Y es que, en efecto, cuando nos referimos al ser, empleamos un lenguaje
descriptivo, compuesto por juicios de hecho, es decir, por enunciados que son
verificables, susceptibles de ser calificados como verdaderos o falsos, que es
lo propio del lenguaje científico, mientras que cuando nos referimos al ámbito
del deber ser, ya no podemos emplear un lenguaje descriptivo sino que tenemos
que hacer uso de un lenguaje valorativo, compuesto por juicios de valor cuya
característica más prominente es que no son verificables, pues no hay
posibilidad de establecer la verdad o falsedad de los mismos, y por lo tanto no
pueden formar parte de la ciencia. Y si esto es así, entonces parece claro que
aquellas disciplinas que ya Aristóteles denominara ciencias prácticas, a saber,
la ética y la política, desde la perspectiva de lo que consideramos hoy que
haya de ser la ciencia y la filosofía y toda vez que se trata de disciplinas
que no se orientan hacia el ser sino hacia el deber ser, constituyen en nuestro
tiempo disciplinas irreductiblemente filosóficas. La filosofía, por lo tanto,
sigue manteniendo un campo de estudio propio y exclusivo en el ámbito práctico,
es decir, en el ámbito del deber ser. Pero incluso si atendemos al ámbito
teórico, la filosofía sigue teniendo mucho que decir, como prueba el gran
desarrollo que en el pasado siglo experimentaron disciplinas genuinamente
filosóficas como la filosofía de la ciencia o la epistemología. Resulta
evidente que, sin salirnos de la esfera teórica, existen problemas de gran
importancia que siguen siendo irreductiblemente filosóficos, como es el caso de
las cuestiones epistemológicas o metodológicas que afectan a todas las
disciplinas científicas y, sin embargo, mantienen un claro cariz filosófico.
Otra manera, acaso la más
acertada, de abordar la cuestión planteada, la de para qué sirve la filosofía,
es centrándonos en el sentido mismo de la pregunta y en lo que éste implica. Y
es que, tal como anunciábamos al comienzo de este artículo, la pregunta por la
utilidad de la filosofía parte de la premisa implícita de que lo inútil, lo que
no sirve para nada, no vale nada. Y es aquí donde acaso la filosofía nos pueda
ayudar a desvelar el primer gran error, pues, como en seguida habremos de ver,
una cosa es la utilidad de algo y otra bien distinta su valor, por más que una
y otro estén relacionados. Para dilucidar la distinción entre utilidad y valor debemos
previamente aclarar la diferencia que se da entre los medios y los fines.

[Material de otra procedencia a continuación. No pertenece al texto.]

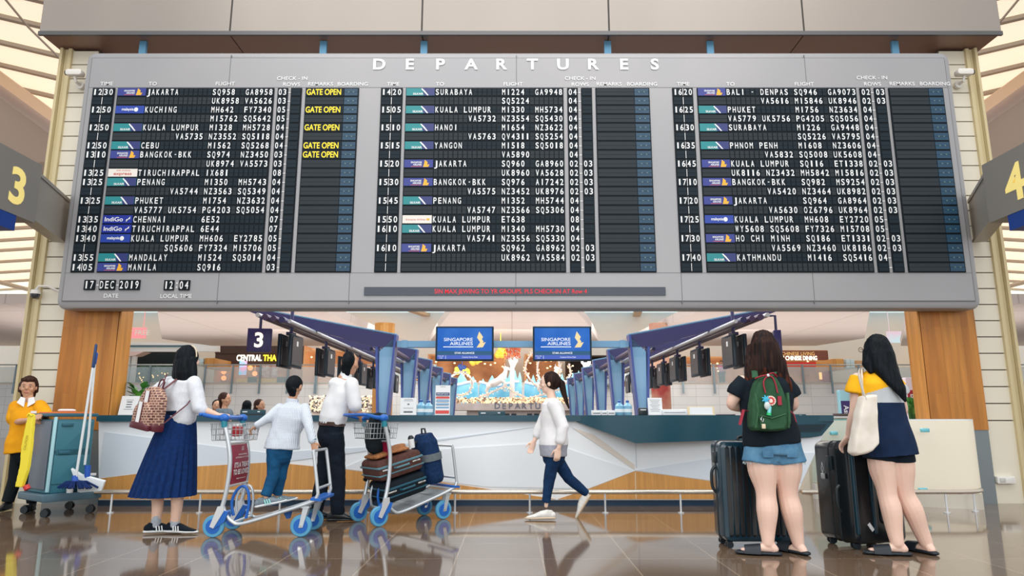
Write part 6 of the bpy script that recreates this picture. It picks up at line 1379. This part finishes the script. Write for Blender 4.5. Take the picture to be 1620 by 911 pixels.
for x0, y0, x1, y1, x2, y2 in ((1186, 650, 1178, 648, 1172, 672), (1249, 645, 1258, 655, 1262, 668)):
    g = G(); g.tube([BQ(x0, y0, -.05), BQ(x1, y1, -.03), BQ(x2, y2, -.03)], [(.016, .004)]*3, 8); g.build('hanging_strap', red, bag)
for x, y in ((1196, 597), (1222, 597)):
    g = G(); g.tube([BQ(x, y, -.02), P(x-3 if x < 1210 else x+5, 583, Yg-.05), P(x-8 if x < 1210 else x+10, 592, Yg+.1)], [(.022, .006)]*3, 8); g.build('shoulder_strap', green, bag)
kc = thing('keychain_charm', 'blue and green charm cluster dangling on the green backpack', 'keychain', BQ(1207, 640, .10))
g = G(); g.ell(BQ(1208, 642, .085), (.022, .014, .030), mi=0); g.build('white_charm', mat('charm_white', (206, 216, 216), .4), kc)
g = G(); c = BQ(1206, 632, .085)
for k in range(7): a = 2*math.pi*k/7; g.tube([c, c+Vector((math.cos(a)*.026, 0, math.sin(a)*.026))], [.009, .005], 8, round_=True)
g.build('cyan_tassel', mat('charm_cyan', (60, 186, 222), .4), kc)
g = G(); g.tube([BQ(1212, 645, .08), BQ(1211, 653, .085)], .014, 10, round_=True); g.build('cyan_bottle', mat('charm_aqua', (120, 210, 220), .3), kc); g = G(); g.tube([BQ(1211, 653, .085), BQ(1210.5, 657, .085)], .017, 8); g.build('green_cap', mat('charm_green', (30, 190, 110), .4), kc)
kc = thing('keyring_tag', 'small metal clip with cream square tag on the backpack pocket', 'keychain', BQ(1200, 670, .095))
g = G(); g.tube(cr([BQ(1200, 659, .085), BQ(1198, 663, .09), BQ(1201, 667, .09), BQ(1202, 662, .09)]), .003, 6); g.build('clip', chrome, kc); g = G(); g.rbox(BQ(1202, 674, .092), (.026, .012, .034), .004); g.build('tag', mat('tag_cream', (226, 210, 180), .5), kc)

# ================================================================ black ribbed suitcase
case_teal = mat('case_gloss_teal', (16, 52, 68), .25, spec=.6, coat=.3); case_blk = mat('case_black_gloss', (16, 24, 30), .28, spec=.6, coat=.3)
def casters(root, pts, r=.026):
    for p in pts:
        w = thing if False else None; g = G(); g.tube([p+UP*.085, p+UP*.045], [.024, .020], 12); g.prism([p+Vector((-.018, -.02, .02)), p+Vector((.018, -.02, .02)), p+Vector((.022, -.02, .06)), p+Vector((-.022, -.02, .06))], (0, .04, 0)); o = g.build('caster', black, root)
        for e in (-.02, .02):
            g = G(); c = p+Vector((0, e, r)); g.tube([c-Vector((0, .008, 0)), c+Vector((0, .008, 0))], r, 18); g.build('caster_wheel', mat('caster_rubber', (24, 36, 44), .4), o)
xa, xb = P(1143, 780, 5.60).x, P(1256, 780, 5.60).x; zb_, zt_ = P(0, 858, 5.6).z, P(0, 698, 5.6).z
root = thing('large_suitcase', 'large black ribbed suitcase behind the woman in denim shorts', 'suitcase', ((xa+xb)/2, 5.75, 0), group='large black upright suitcases')
cx_ = (xa+xb)/2; w_ = xb-xa; h_ = zt_-zb_; g = G(); g.rbox((cx_, 5.75, (zt_+zb_)/2), (w_, .29, h_), .055, er=.035, seg=6); g.build('shell', case_teal, root)
for i in range(11):
    x = lerp(xa+.055, xb-.055, i/10); g = G(); g.rbox((x, 5.75, (zt_+zb_)/2), (.026, .305, h_-.05), .010, X=(1, 0, 0), er=.03); g.build('rib', case_blk, root)
g = G(); g.rbox((cx_, 5.75, (zt_+zb_)/2), (w_+.012, .028, h_+.012), .058, er=.006, seg=6); g.build('zip_frame', mat('case_frame', (26, 36, 42), .5), root)
g = G(); g.tube(cr([Vector((xa-.004, 5.75, zt_-.20)), Vector((xa-.035, 5.75, zt_-.25)), Vector((xa-.035, 5.75, zt_-.36)), Vector((xa-.004, 5.75, zt_-.41))]), .012, 10); g.build('side_handle', black, root)
g = G(); g.rbox((xa-.006, 5.75, zt_-.13), (.03, .08, .09), .008); g.build('lock', black, root)
g = G(); g.tube(cr([Vector((cx_-.09, 5.75, zt_)), Vector((cx_-.07, 5.75, zt_+.03)), Vector((cx_+.07, 5.75, zt_+.03)), Vector((cx_+.09, 5.75, zt_))]), .012, 10); g.build('top_handle', black, root)
casters(root, [Vector((xa+.05, 5.66, 0)), Vector((xb-.05, 5.66, 0)), Vector((xa+.05, 5.84, 0)), Vector((xb-.05, 5.84, 0))])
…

Llamamos fines a los objetivos, a las metas que perseguimos, que pretendemos
alcanzar, mientras que denominamos medios a los recursos que ponemos en
práctica para alcanzar dichos fines. Sin embargo, sucede que la mayor parte de
nuestros fines no los perseguimos por sí mismos sino que, antes bien, los
perseguimos porque consideramos que constituyen buenos medios para alcanzar
otros fines que consideramos superiores, los cuales, a su vez, tampoco se
persiguen por sí mismos sino porque nos sirven para alcanzar otros más
importantes, y así sucesivamente hasta alcanzar aquello que Aristóteles llamara
el fin último, es decir, el que ya no constituye ningún medio para alcanzar
otro fin, sino que, al contrario, todos los demás fines conducen a él, pues se
trata del fin que perseguimos porque tiene un valor en sí mismo.
Si atendemos a la
distinción entre medios, fines y fin último, o fines últimos, pues no hay por
qué reducirlos a uno solo, nos daremos cuenta de que el valor, aun estando
relacionado con la utilidad, no puede identificarse con ella. En efecto, el
valor de los medios, o de los fines que a su vez son medios para alcanzar otros
fines, viene dado por su utilidad, es decir, por la eficacia de dichos medios
para conseguir los fines a que han de conducir y depende, en última instancia,
del valor que para nosotros tenga el objetivo que se pretende alcanzar. Se
trata pues de un valor relativo: relativo a la eficacia del propio medio y
relativo al valor del fin perseguido. En cambio, el valor de los fines últimos,
de aquellos que no son medios para alcanzar ningún otro fin sino que
constituyen fines en sí y, por lo tanto, no sirven para nada (más bien todos
los demás fines-medios si sirven para algo es porque sirven para alcanzar estos
fines últimos) no es ya un valor relativo sino que es un valor absoluto. Los
fines últimos son los que más valor tienen porque siendo como son fines en sí
se persiguen por sí mismos, porque tienen un valor por sí mismos y ese valor
es, por lo tanto, absoluto. De lo que se desprende que aquello que no sirve
para nada no necesariamente carece de valor, pues bien pudiera suceder que
fuese lo más valioso precisamente por ser un fin en sí. ¿Será éste el caso de
la filosofía? El viejo Aristóteles ya señaló en su imponente Metafísica la primacía de la filosofía
entre todos los campos del saber precisamente porque no tiene a la utilidad por
fin. Y sin necesidad de llegar tan lejos, diríamos nosotros ahora que, puesto
que la filosofía es una disciplina, incluso una actitud, radical y crítica no
sólo ante la realidad y el conocimiento que de ella podamos tener, sino también
ante la acción humana, que no acepta ningún juicio ni de hecho ni de valor sin
someterlo previamente al examen racional, bien pudiéramos considerarla como un
fin en sí, aunque no sirva para nada, o acaso precisamente por ello.